I wonder, are we all crying together on this warm wednesday night in July? Damp pillows and achy brains weigh our heads so heavy they sinks through cotton and wool. Do we all struggle to stand? Twisted in vertigo and dehydration, a crippling hangover that never goes away. I watch as the sun escapes over the edge of the world and believe it’s left us forever. That it will decide the grass really is greener on the other side, why would it every return in the east at dawn? I struggle to reach for the lamp in the dark. Meters feel like miles and limbs feel like rocks. Are our voices flat and hands numb from screaming at the sky in hopes of someone hearing?

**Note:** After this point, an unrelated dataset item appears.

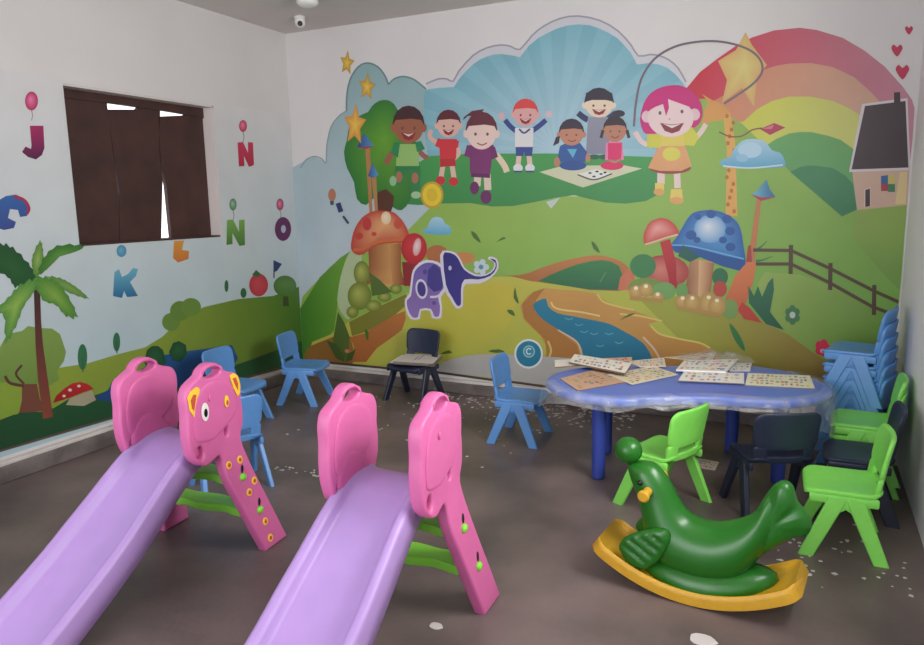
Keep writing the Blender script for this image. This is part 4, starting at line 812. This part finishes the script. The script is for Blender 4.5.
def slide_at(o, cx, cy, deg, label):
    o.location = (cx, cy, 0); o.rotation_euler = (0, 0, math.radians(deg)); tag(o, label, 'slide')
a = math.radians(4)
slide_at(make_slide(True), 1.90-.262*math.cos(a), -2.65-.262*math.sin(a), 4, 'pink and lilac toddler slide with yellow ear and flower stickers, on the left')
a = math.radians(2)
slide_at(make_slide(False), 2.982-.262*math.cos(a), -2.71-.262*math.sin(a), 2, 'pink and lilac toddler slide without stickers, in the middle foreground')

# ------------------------------------------------------------------ green seal rocker
RK = empty('seal_rocker', (3.68, -2.30, 0), math.radians(-6)); tag(RK, 'green seal shaped rocking toy on a yellow rocker base', 'rocking toy')
cr, sr = math.cos(math.radians(6)), math.sin(math.radians(6))
def sx(px, py, w=0):                                           # outline point on the seal's middle plane, in its own frame
    h = hit(px, py, 1, -2.30-.1*0); return Vector((h.x-3.68, w, h.z))
bm = bmesh.new(); N = 36; G = []; Wd = .132; Lh = .385
crossp = [(-1, 0), (-1, .03), (-.985, .044), (-.94, .050), (-.88, .048), (-.84, .038), (-.80, .034), (-.4, .034), (0, .034)]
crossp = crossp+[(-u, h) for u, h in crossp[-2::-1]]
for i in range(N+1):
    f = -1+2*i/N; x = Lh*math.sin(f*.62)/math.sin(.62); zb = .86*x*x+.004
    e = abs(f); wsc = 1 if e < .90 else 1-.25*((e-.90)/.10)**2
    ang = math.atan(2*.86*x); rimup = .014*max(0, (e-.9)/.1) if e > .9 else 0
    row = []
    for u, h in crossp:
        hh = max(h, .034+rimup) if h > .03 else h
        row.append(bm.verts.new((x-math.sin(ang)*hh, u*Wd*wsc, zb+math.cos(ang)*hh)))
    G.append(row)
    m_ = len(crossp)
for a, b in zip(G, G[1:]):
    for j in range(m_-1): bm.faces.new((a[j], a[j+1], b[j+1], b[j]))
    bm.faces.new((a[m_-1], a[0], b[0], b[m_-1]))
for r_ in (G[0], G[-1]): bm.faces.new(r_)
link('rocker_base', bm, YELLOW, RK, 50)
SEC = [((626, 467), (634, 463), .022), ((627, 472), (645, 463), .042), ((630, 481), (655, 466), .058), ((635, 493), (666, 478), .068), ((640, 508), (674, 492), .076), ((643, 525), (682, 506), .088), ((652, 556), (694, 517), .105), ((684, 574), (714, 522), .112), ((716, 580), (731, 520), .110), ((741, 574), (747, 515), .098), ((758, 558), (760, 505.5), .076), ((768, 545), (768, 493), .052), ((778, 534), (776, 490), .036), ((788, 524), (784, 496), .020)]
C3 = []
for lo, hi, w in SEC:
    p, q = sx(*lo), sx(*hi); C3.append((p, q, w))
rings = []
mids = spline([((p+q)/2) for p, q, w in C3], 3, False); hv = spline([(q-p)/2 for p, q, w in C3], 3, False); ws = spline([Vector((w, 0, 0)) for p, q, w in C3], 3, False)
for m0, h0, w0 in zip(mids, hv, ws):
    rings.append([m0+h0*math.sin(t)+Vector((0, w0.x*math.cos(t), 0)) for t in (2*math.pi*i/24 for i in range(24))])
bm = bmesh.new(); loft(bm, rings); body = link('seal_body', bm, SEALG, RK, 60)
bm = bmesh.new(); ball(bm, sx(626.5, 452.5), (.054, .054, .054)); link('nose_ball', bm, SEALG, RK)
bm = bmesh.new(); ball(bm, (0, 0, 0), (1, 1, 1))
for v in bm.verts:
    x = .035+v.co.x*.262; zc = .86*x*x+.045; v.co = Vector((x, v.co.y*.124, zc+max(v.co.z, -.1)*.098))
link('body_skirt', bm, SEALG, RK, 60)
FT = [(748, 519), (757, 508), (765, 495), (773, 484), (780, 478.5), (787, 478), (793, 482), (796, 490), (799, 498), (806, 506), (812, 515), (812, 524), (807, 531), (797, 532), (786, 537), (774, 544), (762, 552), (748, 556)]
TF = [(sx(*p).x, sx(*p).z) for p in FT]
bm = bmesh.new(); cx_, cz_ = sx(770, 522).x, sx(770, 522).z
def tailw(x, z, w):
    a = math.atan2(z-cz_, x-cx_); r = math.hypot(x-cx_, z-cz_)
    return (x, w*(1.25-.35*max(0, x-.28)/.1)*(1-.30*max(0, math.cos(a*8))*min(1, max(0, r-.03)/.08)), z)
pillow(bm, [tuple(v)[:2] for v in spline([Vector((*p, 0)) for p in TF], 3)], .066, .06, tailw, 6); link('tail_fin', bm, SEALG, RK, 60)
FL = [(620, 551), (623, 543), (632, 537), (645, 533), (660, 530), (670, 532), (673, 540), (669, 551), (661, 562), (650, 570), (640, 570), (628, 563)]
for s in (-1, 1):
    bm = bmesh.new(); Fq = []
    for p in FL:
        h = hit(p[0], p[1], 1, -2.40); Fq.append((h.x-3.68, h.z))
    def finw(x, z, w, s=s):
        u = (z-.12)*1.0+(x+.25)*.55
        return (x, s*(.098+.05*max(0, .18-z))+s*abs(w)*(1 if w*s > 0 else -.4)*(1-.28*max(0, math.sin(u*150))), z)
    pillow(bm, [tuple(v)[:2] for v in spline([Vector((*p, 0)) for p in Fq], 3)], .05, .03, finw, 7); link('flipper', bm, SEALG, RK, 60)
hb = sx(652, 487)
bm = bmesh.new(); tube(bm, (hb.x, -.12, hb.z), (hb.x, .12, hb.z), .017, n=16)
for s in (-1, 1): tube(bm, (hb.x, s*.112, hb.z), (hb.x, s*.132, hb.z), .023, n=16)
link('handlebar', bm, YELLOW, RK)
for s in (-1, 1):
    e = sx(641, 479); bm = bmesh.new(); ball(bm, (e.x+.010, s*.0645, e.z), (.011, .008, .011), 2); link('eye', bm, DARK, RK)

# ------------------------------------------------------------------ debris on the floor
M_FLAKE = mat('white_paint_flakes', (206, 200, 196), 0.8)
bm = bmesh.new(); rnd = random.Random(5)
def flake(x, y, r):
    k = rnd.choice((4, 5, 6)); a0 = rnd.random()*6; ca = .5+.5*rnd.random()
    P = [(x+r*math.cos(a0+2*math.pi*i/k)*(.6+.5*rnd.random()), y+r*ca*math.sin(a0+2*math.pi*i/k)*(.6+.5*rnd.random())) for i in range(k)]
    lo = [bm.verts.new((p[0], p[1], .0005)) for p in P]; hi = [bm.verts.new((p[0], p[1], .003)) for p in P]
    bm.faces.new(hi); bm.faces.new(lo[::-1])
    for i in range(k): bm.faces.new((lo[i], lo[(i+1) % k], hi[(i+1) % k], hi[i]))
for k in range(260): flake(1.4+rnd.random()*1.6, -.07-abs(rnd.gauss(0, .2)), .006+.012*rnd.random())
for k in range(60): flake(.9+rnd.random()*1.6, -.3-rnd.random()*1.2, .004+.010*rnd.random())
for k in range(55): flake(3.95+rnd.random()*.5, -2.1+rnd.random()*.7, .004+.009*rnd.random())
for k in range(40): flake(1.3+rnd.random()*.55+.0, -1.95+rnd.random()*.12, .004+.012*rnd.random())
fk = link('paint_flakes', bm, M_FLAKE, None, 0); tag(fk, 'white paint flakes scattered over the dark floor', 'debris', None, 'stuff')
for px, py, rx, ry, lb in ((436, 627, .028, .02, 'small white paper scrap on the floor right of the middle slide'), (703, 641, .05, .035, 'larger white paper scrap on the floor below the rocker')):
    p = hit(px, py, 2, 0); bm = bmesh.new(); pillow(bm, [(x*(1+.15*math.sin(5*i)), y) for i, (x, y) in enumerate(oval(0, 0, rx, ry, 12))], .006, .005, lambda x, y, z: (x, y, z+.0035))
    o = link('paper_scrap', bm, M_FLAKE); o.location = (p.x, p.y, 0); tag(o, lb, 'paper scrap', 'paper scraps on the floor')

I beg for something to tell me the heavens are heavy too, that tears don’t just fall from eyes and the whole earth is drowning with us.

when will i leave for good?

There are times where the reasons to leave become obnoxiously loud. Reasons to stay remain silent under pressure, cowering in the corner until the world feels safe again. That is, if that time ever exists again. Dragged down a path blocked by the thorns of blush roses that rake across my arms and stained cheeks. Venom spills warm streams that drip with every heavy step. It all seems so colossal in the moment, like the layer of black clouds will never be pulled away and my hope for sunshine is incredibly stupid. I don’t believe the ones that say there is blue still left in the heavens.

How can I believe anyone anymore?

What a terrifying place to be, to not know what’s right or wrong, up or down, love or hate. Slowly pealing away is the last skin of humanity I have left. All that’s left is me; the only one I can believe.

During my time on this path I see that people often think the phrase “lost my mind” equates insanity. For myself it is quite the opposite. Insanity is when I had finally experience my mind what it truly is: ugly. I spend day and night with it alone, we speak often, arguing frequently, and I just simply learn from it. This is when insanity comes. Its gradual and unexpected. Insanity treats you like an old friend, like a best friend, perhaps. Like it had never been gone. It finds you when you most need something to hold onto. Something to believe, because at this point everyone is your enemy, including yourself.

Insanity turns the world upside down and shakes up everything you thought you knew like a snow globe, everything loose and floating. Everything intangible.

Years have passed and insanity comes for visits, waiting for the moments where life is shattering and floating. For when I have lost faith in everything yet again.

So here I am, watching the reasons to stay leave one by one.

When will I finally decide It’s time to leave for good?